MARKMAN, J., dissents and states as follows:
For the reasons set forth in Judge Markey’s thoughtful dissent, I would affirm the
decision of the trial court to dismiss plaintiff’s case after plaintiff refused to affirm, with
her right hand raised, to give truthful testimony. Plaintiff is not a law unto herself and
cannot unilaterally determine the circumstances under which she will participate in the
judicial process and communicate to the judge and the jury that she is a credible witness.
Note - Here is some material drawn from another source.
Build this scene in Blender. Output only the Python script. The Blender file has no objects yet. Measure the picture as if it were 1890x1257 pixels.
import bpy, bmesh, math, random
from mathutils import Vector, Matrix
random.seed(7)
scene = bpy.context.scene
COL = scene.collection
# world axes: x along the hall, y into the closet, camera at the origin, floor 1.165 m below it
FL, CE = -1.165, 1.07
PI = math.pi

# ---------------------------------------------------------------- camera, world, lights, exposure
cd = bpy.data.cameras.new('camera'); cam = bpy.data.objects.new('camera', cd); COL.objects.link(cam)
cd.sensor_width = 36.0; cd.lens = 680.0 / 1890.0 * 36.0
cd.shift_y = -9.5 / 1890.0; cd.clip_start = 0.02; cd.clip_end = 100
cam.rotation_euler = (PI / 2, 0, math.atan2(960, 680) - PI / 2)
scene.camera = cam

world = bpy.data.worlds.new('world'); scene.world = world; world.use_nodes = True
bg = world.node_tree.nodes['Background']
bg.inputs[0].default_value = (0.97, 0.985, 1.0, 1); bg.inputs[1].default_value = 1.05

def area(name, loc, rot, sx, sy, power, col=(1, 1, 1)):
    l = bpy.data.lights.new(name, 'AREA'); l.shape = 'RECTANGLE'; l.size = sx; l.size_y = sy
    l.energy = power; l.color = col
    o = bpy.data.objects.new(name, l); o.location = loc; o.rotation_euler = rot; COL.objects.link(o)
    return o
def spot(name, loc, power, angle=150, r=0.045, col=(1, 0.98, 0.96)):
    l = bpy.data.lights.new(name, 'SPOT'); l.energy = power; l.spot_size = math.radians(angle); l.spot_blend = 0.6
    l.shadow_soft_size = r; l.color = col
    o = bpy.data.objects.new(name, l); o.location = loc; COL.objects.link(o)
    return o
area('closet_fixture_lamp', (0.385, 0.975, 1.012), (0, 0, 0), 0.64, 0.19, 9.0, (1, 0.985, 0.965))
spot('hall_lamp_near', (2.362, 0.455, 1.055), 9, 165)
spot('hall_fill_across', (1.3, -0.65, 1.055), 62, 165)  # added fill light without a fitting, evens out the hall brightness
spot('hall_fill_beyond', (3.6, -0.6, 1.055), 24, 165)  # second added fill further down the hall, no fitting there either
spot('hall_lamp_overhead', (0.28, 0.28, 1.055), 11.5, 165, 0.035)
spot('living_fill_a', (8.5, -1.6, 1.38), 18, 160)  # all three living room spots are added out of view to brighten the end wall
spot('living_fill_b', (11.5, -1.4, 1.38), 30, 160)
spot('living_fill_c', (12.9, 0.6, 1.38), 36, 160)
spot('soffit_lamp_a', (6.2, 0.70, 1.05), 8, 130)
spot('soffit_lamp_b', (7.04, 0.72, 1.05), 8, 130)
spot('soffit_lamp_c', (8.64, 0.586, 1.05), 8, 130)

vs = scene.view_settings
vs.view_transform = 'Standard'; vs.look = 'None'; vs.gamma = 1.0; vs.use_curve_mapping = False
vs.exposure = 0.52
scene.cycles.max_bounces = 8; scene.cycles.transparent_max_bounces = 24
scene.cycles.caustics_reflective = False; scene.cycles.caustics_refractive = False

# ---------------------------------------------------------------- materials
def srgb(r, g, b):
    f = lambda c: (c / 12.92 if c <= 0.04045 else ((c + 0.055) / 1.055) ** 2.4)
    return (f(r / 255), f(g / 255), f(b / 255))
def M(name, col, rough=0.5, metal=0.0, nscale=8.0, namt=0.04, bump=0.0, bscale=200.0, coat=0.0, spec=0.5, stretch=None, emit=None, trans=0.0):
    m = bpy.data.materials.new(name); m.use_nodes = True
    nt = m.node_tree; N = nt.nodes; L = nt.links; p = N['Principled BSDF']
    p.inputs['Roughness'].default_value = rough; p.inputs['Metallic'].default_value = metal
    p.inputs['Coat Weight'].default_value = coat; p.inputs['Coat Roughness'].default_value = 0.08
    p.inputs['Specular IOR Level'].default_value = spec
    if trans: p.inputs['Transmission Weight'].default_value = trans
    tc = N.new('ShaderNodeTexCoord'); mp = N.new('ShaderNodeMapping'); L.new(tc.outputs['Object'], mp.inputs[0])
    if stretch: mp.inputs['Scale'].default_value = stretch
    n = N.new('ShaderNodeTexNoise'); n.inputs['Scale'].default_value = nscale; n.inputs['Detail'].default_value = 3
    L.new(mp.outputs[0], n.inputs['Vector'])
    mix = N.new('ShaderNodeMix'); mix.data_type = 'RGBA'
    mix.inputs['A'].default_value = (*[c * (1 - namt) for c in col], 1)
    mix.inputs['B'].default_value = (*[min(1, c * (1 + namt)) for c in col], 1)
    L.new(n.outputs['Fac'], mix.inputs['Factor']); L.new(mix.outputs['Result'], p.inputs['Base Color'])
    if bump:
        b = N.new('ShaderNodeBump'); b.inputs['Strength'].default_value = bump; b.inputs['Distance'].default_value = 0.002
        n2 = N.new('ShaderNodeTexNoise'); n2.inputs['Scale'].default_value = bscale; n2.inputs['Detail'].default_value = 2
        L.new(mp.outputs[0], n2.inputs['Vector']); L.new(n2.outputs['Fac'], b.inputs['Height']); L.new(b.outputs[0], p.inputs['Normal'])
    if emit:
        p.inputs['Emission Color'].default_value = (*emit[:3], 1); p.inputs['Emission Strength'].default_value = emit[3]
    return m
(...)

Rather, there are rules and procedures — in this instance, having a pedigree of half a
millennium or so — by which our system of law seeks to ensure that the truth of matters
is discerned in legal disputes.
Typically, witnesses must swear to tell the truth and outwardly communicate their
commitment to do so by raising their right hand during the process of swearing. To
accommodate those with conscientious objections to such swearing, Michigan law
affords an alternative procedure by which witnesses may “affirm” to tell the truth. MCL
600.1434. For the reasons set forth by Judge Markey, I do not believe that this
alternative procedure vitiates the requirement of an upraised right hand. Because plaintiff
refused to participate in the legal process by the rules and procedures established by law,
I do not believe the trial court abused its discretion by dismissing plaintiff’s lawsuit.
2
I would only add to what Judge Markey has stated that I am not convinced that the
instant case is properly characterized as a “free exercise” case, as plaintiff asserts.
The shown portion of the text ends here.